1993 Fiscal Year Annual Research Report
近代の歴史的町並みにおける色彩の形成・変容・計画に関する研究-下見板のペンキ色彩の復元的考察をとおして-
Project/Area Number |
05650569
|
Research Institution | Hokkaido University |
Principal Investigator |
森下 満 北海道大学, 工学部, 助手 (10091513)
|
Keywords | 町並み色彩 / 変容 / 近代 / 歴史的町並み / 下見板建築 / ペンキ色彩 / 復元的考察 / 時層色環 |
Research Abstract |
研究の目的と方法:わが国の近代の歴史的町並みにおける色彩の形成、変容過程の分析をつうじ、社会的、文化的に形成された地域固有の色を実証的にあきらかにし、町並み色彩の新たな計画論を構築する。 成果: 1.「時層色環」に着目した町並み色彩の変容過程の分析手法-戦前期洋風木造建築物の外壁下見板などに塗り重ねられたペンキ色彩の層は、それぞれの時代、環境、個人の様相を物語り、町並み色彩の変容構造の解明に有効である。
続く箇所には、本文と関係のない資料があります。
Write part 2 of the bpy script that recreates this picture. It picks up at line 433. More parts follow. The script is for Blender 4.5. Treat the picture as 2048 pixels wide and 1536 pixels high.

これを「時層色環」という新たな用語で定義し、提案する。 2.函館市西部地区の町並み色彩の変容構造-函館市西部地区を対象に「時層色環」の調査、分析をおこなった結果、(1),個々の建物から採集されたペンキ層は、最多21層、平均8層にのぼる。色相、明度、彩度とも広範囲にわたり、多様である。(2),町並み色彩は時代によって変化する。明治期から現在まで、概ね15〜30年ごとに4回の大きな変化が認められた。(3),変化のメカニズムとして、大きな時代の流れ-戦争、ペンキ材料の変化など-と、地域コミュニティレベルの色彩形成のしくみ-カラーコンサルタントとしての塗装業者の役割、シンボル的建物の存在など-、の2つの力が働いている。(4),町並み色彩計画論として、変化することが町並み色彩の本質であるととらえ、その変化を適切な方向に導くためには、ある基準にもとずいて規制をおこなうという一般的な方法ではなく、地域コミュニティレベルでの創造的な色彩形成のしくみを環境-時代-人-色の応答関係の中でどうつくるかが重要な計画課題である、という仮説がたてられるのではないか、等の知見が得られた。 3.今後の研究展開:以上の知見が函館独自のものなのか、一般性をもつものなのかを検証するために、平成6年度では神戸市北野町山本通地区を対象に調査し、比較分析をおこなう予定である。